During the Neighborhood Conservation Combining District project that I worked on with our neighborhood association over the past three years, one of the Baby Developers*, who was responsible for several super-duplexes† being built in Hyde Park in the past, came to the neighborhood association planning team with a fistful of zoning changes he wanted us to incorporate for a mixed-use development he intended to build on a hundred-foot wide through lot—one that runs through from one side of a block to the other—facing the arterial street that marks the western boundary of the neighborhood. (At least this time he came to the neighborhood association before he started building, to try for our cooperation rather than our antagonism.) He ended up getting most of what he wanted from us, including height and footprint variances, and that zoning was written into the conservation district ordinance. The property sat and sat throughout 2005 with no activity other than the occasional yard sale by someone who appeared to be the caretaker. Within the last few weeks the buildings on the lot were demolished at last, as though Baby Developer was finally ready to begin.
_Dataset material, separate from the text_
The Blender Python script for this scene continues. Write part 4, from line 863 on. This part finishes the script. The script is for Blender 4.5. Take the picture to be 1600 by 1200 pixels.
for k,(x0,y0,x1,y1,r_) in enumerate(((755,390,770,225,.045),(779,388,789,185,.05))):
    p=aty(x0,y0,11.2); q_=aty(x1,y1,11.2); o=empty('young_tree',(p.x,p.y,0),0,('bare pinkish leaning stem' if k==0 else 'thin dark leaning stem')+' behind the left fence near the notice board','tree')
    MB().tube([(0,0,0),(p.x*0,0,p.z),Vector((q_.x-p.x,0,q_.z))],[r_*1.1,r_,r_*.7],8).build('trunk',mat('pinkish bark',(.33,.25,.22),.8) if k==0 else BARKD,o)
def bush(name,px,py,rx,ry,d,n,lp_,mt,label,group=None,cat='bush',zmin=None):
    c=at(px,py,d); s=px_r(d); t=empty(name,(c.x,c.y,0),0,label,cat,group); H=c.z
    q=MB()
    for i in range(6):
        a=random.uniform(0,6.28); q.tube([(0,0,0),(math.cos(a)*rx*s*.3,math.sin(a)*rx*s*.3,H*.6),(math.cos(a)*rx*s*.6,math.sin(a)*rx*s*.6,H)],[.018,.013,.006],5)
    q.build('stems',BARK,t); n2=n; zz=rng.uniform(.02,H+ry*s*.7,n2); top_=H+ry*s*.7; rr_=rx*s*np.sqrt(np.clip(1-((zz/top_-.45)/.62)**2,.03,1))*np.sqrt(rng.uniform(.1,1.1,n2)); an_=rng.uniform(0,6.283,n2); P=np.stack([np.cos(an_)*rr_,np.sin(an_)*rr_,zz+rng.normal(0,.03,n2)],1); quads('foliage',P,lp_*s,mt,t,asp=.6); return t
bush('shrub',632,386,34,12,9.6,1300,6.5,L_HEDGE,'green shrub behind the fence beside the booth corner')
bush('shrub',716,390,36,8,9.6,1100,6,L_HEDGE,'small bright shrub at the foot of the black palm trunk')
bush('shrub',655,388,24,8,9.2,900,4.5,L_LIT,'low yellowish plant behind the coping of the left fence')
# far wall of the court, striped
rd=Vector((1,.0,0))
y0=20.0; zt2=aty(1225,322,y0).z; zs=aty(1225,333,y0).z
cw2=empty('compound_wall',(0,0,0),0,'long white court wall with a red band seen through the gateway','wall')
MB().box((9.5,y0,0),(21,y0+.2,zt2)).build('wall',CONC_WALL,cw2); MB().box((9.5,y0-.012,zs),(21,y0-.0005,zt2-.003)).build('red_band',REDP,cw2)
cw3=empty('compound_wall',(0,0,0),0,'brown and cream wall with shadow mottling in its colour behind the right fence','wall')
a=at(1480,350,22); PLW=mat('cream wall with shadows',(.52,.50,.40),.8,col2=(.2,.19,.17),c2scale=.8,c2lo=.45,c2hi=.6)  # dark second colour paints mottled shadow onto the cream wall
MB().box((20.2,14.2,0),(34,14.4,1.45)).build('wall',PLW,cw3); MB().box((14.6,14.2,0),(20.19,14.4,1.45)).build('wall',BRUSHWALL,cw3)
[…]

Tonight on my walk I went past the lot . . . and noticed a “For Sale” sign posted, with one of Baby Developer’s partners-in-crime as the listing Realtor. I’m betting that no bank was willing to finance an ill-thought-out project and it collapsed, and he’s trying to dump the property to cut his losses. (An enormous mixed-use development is already being built directly across the street from Our Baby’s lot.) “Parturiunt montes, nascetur ridiculus mus.” So now the neighborhood is stuck with this great big mostly-scraped-bare through-lot with commercial zoning on it, waiting for the next over-ambitious, pie-in-the-sky development scheme to come along.
*A Baby Developer is a twenty-something who’s been set up by Daddy with his Very Own shell development company, and is acting as Daddy’s front man for pushing-the-rules residential infill projects. They get a nice cushy project to play with, and maybe also some practical experience in how to fight neighborhood associations—or sometimes in how to get their noses pushed in by a neighborhood association that’s tougher than they are. The super-duplex fight became an example of How To Get Your Nose Pushed In.
† A “super-duplex” is a dwelling with anything from five to seven bedrooms per side, a duplex in name only. They were designed to squeeze structures that were apartment complexes in all but name through a loophole in the Austin zoning code. The zoning code has since been tightened to make super-duplexes impossible, by limiting the total number of unrelated adults who can occupy a duplex (i.e., both sides counted together) to six. There’s no point in building a fourteen-bedroom duplex if you can’t cram fourteen college students into it.